In Brasile era stato il primo governo Lula a non rinnovare la concessione della base di Alcantara, praticamente regalata agli Usa dal governo Cardoso nel 2000.
Lottano invece ormai da più di trenta anni circa 2000 chagossiani che vorrebbero ritornare nella loro isola, Diego Garcia nell’arcipelago Chago (stato delle Mauritius), da cui vennero scacciati con minacce e intimidazioni. L’isola è ora deturpata dalle caserme, gli alberi sono stati tagliati, il mare è inquinato…e da qui sono partiti i B52 per bombardare Afghanistan e Iraq. Nel 2000 una corte inglese aveva riconosciuto il loro diritto al ritorno, ma in un processo successivo la sentenza è stata annullata. In Corea le proteste per i numerosi delitti commessi dai militari statunitensi hanno costretto il governo a inserire un memorandum sulla protezione ambientale nel Sofa (Status of overseas forces agreement), Anche negli Usa la mobilitazione popolare ha portato alla chiusura di alcune basi nella baia di San Francisco.
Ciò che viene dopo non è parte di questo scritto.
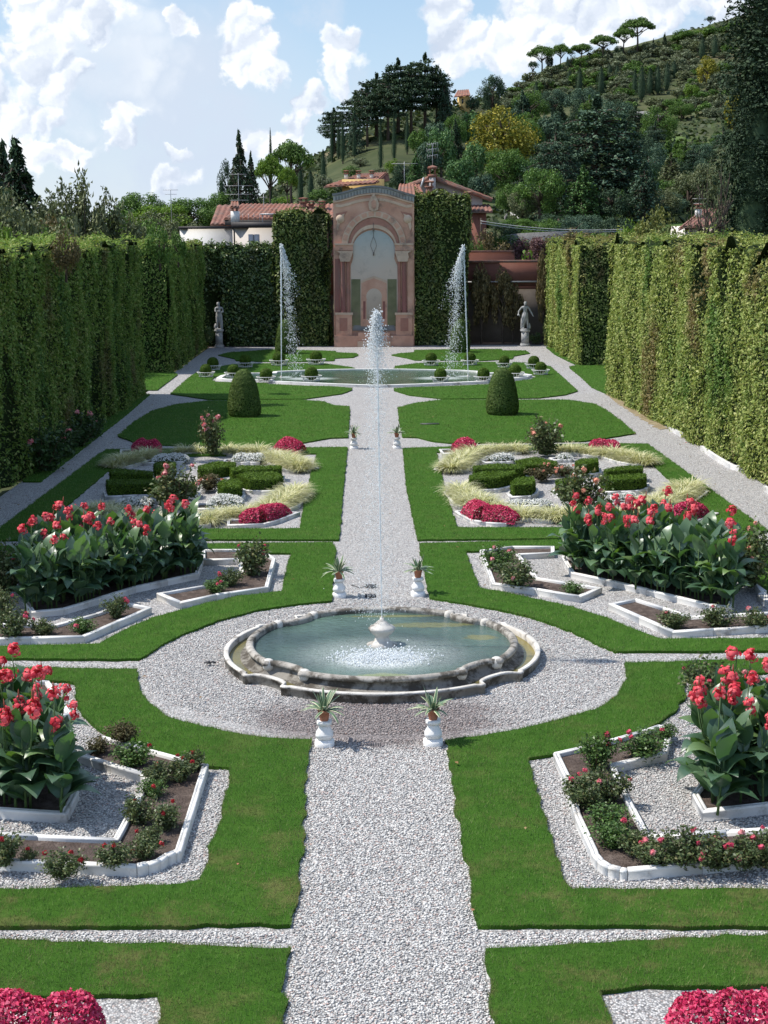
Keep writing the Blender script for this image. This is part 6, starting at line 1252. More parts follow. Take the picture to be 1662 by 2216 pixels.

Risale invece a qualche anno fa la lotta delle donne pacifiste inglesi contro la base di Greenham, accusata di aver fatto nascere una estesa “economia della prostituzione”.
Sul legame tra presenza militare americana e sviluppo della prostituzione, soprattutto in Asia, Richard Poulin aveva pubblicato “Prostituzione/globalizzazione incarnata” (ed. Jaca Book). Tutto avrebbe avuto inizio con le guerre di Corea e del Vietnam, quando il governo americano negoziò la realizzazione di veri e propri “campi del sesso” per le truppe sia in Corea che in Thailandia. In questo paese il numero delle prostitute passò rapidamente da 20.000 a 400.000. In seguito, a guerre finite, il governo tailandese ricevette almeno due milioni di dollari di finanziamento dalla Chase Manhattan Bank per organizzare il turismo sessuale per reduci e militari. Attualmente in Thailandia ci sarebbero due milioni di prostitute, il 33% minorenni.
In base ai dati che ci hanno fornito Gerry Condon ed Helen Jaccard, esponenti di Veterans for Peace e di Bradley Mannig Support Network, attualmente le basi statunitensi nel mondo sarebbero oltre 900. Almeno con la Crimea stavolta gli è andata male.